→ WHAT TO DO:
Only the number is wanted: how many lines in the data contain "Blender"?

→ DATA FOR THE TASK:
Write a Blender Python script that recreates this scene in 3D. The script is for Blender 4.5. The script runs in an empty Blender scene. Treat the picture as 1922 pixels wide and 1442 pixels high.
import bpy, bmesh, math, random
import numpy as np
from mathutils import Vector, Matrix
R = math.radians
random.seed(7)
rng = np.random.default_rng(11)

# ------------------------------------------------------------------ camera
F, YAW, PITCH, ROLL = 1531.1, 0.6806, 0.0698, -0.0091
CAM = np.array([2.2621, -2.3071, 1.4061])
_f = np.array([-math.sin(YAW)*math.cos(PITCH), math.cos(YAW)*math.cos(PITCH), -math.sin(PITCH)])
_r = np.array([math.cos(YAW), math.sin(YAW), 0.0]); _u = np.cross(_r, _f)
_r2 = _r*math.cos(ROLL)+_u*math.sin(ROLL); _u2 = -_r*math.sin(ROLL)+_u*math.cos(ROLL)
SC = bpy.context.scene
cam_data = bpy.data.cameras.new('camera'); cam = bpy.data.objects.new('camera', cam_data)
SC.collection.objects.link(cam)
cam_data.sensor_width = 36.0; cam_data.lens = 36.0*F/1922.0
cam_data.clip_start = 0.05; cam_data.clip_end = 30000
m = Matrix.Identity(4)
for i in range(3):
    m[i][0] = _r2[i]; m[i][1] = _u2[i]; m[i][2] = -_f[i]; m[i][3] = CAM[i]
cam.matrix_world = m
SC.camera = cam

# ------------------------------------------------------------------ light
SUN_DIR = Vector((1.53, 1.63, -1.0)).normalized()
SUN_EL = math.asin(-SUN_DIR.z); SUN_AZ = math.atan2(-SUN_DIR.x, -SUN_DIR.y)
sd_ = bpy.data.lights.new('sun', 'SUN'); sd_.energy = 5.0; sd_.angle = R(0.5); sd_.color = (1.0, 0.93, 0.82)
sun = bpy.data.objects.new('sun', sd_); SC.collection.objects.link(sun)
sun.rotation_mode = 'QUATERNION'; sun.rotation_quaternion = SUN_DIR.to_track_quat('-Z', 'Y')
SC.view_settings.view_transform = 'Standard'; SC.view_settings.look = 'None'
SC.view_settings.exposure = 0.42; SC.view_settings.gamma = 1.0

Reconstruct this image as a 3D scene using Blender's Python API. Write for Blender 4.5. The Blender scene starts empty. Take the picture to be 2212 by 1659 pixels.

→ RESULT:
2